Effect of errors in the migration velocity model of PS-converted waves on traveltime accuracy in prestack Kirchhoff time migration in weak anisotropic media

Abstract

We investigated the effect of errors in the migration-velocity model of PS-converted waves on the traveltime calculated in prestack Kirchhoff time migration in weak anisotropic media. The prestack-Kirchhoff-time-migration operator contains four parameters: the PS-converted-wave velocity, the vertical velocity ratio, the effective velocity ratio, and the anisotropic parameter. We derived four error factors that correspond to those parameters. Theoretical and numerical analyses of the error factors show them all to be inversely proportional to the velocity and to traveltime. Traveltime errors for shallow events usually are larger than for deep events. Error in PS-converted-wave velocity causes the largest traveltime error, and error in the vertical velocity ratio causes the smallest traveltime error. For a small horizontal-distance/depth ratio, the error in the effective velocity ratio affects traveltime more than does the anisotropic-parameter error.
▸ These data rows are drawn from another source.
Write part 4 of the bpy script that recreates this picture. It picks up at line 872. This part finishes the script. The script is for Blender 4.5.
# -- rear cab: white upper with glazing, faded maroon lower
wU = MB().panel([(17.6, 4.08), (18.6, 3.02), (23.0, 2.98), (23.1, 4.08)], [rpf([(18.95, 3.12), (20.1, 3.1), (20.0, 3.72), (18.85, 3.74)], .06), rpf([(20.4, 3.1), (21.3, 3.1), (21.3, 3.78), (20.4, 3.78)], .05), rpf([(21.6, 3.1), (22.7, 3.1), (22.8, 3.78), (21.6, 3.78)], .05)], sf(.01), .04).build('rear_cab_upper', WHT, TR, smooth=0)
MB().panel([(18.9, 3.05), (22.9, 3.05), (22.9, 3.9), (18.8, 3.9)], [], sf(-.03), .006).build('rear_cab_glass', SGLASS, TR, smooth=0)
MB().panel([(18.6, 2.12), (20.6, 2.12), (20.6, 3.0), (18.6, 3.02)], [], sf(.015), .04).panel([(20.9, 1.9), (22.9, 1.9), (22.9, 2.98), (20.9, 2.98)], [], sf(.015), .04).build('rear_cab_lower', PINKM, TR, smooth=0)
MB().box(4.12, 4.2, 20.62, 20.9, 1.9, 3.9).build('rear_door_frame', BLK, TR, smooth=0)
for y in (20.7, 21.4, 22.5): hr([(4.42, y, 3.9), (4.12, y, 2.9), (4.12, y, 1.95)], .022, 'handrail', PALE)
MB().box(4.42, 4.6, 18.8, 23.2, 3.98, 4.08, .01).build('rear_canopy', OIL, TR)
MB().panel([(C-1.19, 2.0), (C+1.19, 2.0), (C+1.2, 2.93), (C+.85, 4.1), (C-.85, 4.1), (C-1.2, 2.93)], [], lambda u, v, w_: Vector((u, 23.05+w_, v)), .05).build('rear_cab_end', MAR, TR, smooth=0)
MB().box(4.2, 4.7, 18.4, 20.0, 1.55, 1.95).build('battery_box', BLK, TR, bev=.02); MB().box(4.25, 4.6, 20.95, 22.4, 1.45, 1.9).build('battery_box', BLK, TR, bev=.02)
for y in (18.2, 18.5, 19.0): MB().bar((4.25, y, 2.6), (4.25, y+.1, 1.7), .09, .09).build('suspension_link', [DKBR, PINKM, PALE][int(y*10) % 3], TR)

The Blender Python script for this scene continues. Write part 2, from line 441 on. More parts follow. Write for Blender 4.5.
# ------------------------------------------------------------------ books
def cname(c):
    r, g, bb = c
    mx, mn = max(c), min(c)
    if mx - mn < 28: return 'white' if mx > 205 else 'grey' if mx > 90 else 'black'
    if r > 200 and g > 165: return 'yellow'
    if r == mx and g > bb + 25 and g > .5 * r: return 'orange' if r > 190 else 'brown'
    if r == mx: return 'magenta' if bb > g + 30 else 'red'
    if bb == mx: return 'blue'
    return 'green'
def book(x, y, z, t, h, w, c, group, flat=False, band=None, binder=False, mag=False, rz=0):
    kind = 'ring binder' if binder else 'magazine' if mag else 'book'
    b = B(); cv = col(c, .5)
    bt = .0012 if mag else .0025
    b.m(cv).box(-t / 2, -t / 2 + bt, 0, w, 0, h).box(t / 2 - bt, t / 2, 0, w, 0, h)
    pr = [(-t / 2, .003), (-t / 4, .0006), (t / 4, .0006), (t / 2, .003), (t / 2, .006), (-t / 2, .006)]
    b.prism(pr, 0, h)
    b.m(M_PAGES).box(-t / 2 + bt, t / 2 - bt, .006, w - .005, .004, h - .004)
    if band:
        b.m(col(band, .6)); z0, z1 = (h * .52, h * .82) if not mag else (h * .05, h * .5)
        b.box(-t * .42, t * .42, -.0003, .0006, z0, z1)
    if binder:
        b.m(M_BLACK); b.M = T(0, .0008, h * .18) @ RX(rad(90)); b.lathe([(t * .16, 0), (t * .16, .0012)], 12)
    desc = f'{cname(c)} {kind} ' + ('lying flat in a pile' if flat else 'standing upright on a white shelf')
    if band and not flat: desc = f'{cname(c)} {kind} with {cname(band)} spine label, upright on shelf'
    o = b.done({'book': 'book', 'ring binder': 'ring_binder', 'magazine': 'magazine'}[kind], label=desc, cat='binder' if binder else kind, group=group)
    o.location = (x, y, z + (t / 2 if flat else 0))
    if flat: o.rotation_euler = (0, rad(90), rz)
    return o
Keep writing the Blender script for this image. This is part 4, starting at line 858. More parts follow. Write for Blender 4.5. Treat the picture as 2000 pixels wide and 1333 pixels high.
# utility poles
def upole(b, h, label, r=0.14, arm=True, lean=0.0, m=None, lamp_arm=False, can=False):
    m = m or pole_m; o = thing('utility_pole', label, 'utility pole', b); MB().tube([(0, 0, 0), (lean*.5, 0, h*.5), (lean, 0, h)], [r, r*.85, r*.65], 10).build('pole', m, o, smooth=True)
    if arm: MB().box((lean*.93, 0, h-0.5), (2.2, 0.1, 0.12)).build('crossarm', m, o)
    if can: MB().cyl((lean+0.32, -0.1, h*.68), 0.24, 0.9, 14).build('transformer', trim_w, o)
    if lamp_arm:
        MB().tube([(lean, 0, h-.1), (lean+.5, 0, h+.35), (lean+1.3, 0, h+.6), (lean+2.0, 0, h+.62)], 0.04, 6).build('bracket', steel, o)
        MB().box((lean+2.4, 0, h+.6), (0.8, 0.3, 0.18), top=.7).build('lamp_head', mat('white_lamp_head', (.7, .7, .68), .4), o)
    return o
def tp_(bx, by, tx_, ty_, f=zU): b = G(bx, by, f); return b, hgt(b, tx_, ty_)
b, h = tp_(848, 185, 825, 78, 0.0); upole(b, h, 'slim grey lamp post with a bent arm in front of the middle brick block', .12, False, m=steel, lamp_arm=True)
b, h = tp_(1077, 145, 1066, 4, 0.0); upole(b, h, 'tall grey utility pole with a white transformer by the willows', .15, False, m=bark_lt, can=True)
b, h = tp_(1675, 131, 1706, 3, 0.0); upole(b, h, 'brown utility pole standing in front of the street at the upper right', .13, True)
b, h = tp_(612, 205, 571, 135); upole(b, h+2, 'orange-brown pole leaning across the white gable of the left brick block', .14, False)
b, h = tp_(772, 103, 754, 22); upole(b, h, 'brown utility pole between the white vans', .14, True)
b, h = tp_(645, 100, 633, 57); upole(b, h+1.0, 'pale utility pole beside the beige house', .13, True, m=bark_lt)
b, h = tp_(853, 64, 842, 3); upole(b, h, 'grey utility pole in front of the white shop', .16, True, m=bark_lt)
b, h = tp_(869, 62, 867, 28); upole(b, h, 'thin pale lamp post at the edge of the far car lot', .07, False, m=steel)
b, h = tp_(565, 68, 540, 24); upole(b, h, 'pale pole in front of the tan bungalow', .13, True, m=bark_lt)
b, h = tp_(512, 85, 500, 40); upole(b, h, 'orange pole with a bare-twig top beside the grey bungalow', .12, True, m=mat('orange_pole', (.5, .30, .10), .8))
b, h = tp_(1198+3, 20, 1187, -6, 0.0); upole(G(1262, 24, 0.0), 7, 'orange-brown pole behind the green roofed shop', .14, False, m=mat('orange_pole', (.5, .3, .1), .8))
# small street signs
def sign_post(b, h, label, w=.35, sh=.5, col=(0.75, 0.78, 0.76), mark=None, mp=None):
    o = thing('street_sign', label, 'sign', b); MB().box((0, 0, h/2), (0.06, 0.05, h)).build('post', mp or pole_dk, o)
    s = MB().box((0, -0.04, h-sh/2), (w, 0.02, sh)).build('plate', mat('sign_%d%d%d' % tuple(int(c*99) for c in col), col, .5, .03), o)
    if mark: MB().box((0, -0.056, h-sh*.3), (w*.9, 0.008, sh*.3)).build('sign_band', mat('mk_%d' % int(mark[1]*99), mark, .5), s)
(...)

However, the anisotropic-parameter error affects traveltime more when the horizontal-distance/depth ratio is larger. Traveltime errors caused by errors in effective velocity ratio and the anisotropic parameter mainly stem from the converted-S-wave raypath of the PS-converted waves. To save processing time and cost, PS-wave velocity can be estimated accurately without an accurate vertical velocity ratio, effective velocity ratio, and anisotropic parameter. These findings are useful for understanding PS-wave behavior and for PS-wave imaging in anisotropic media.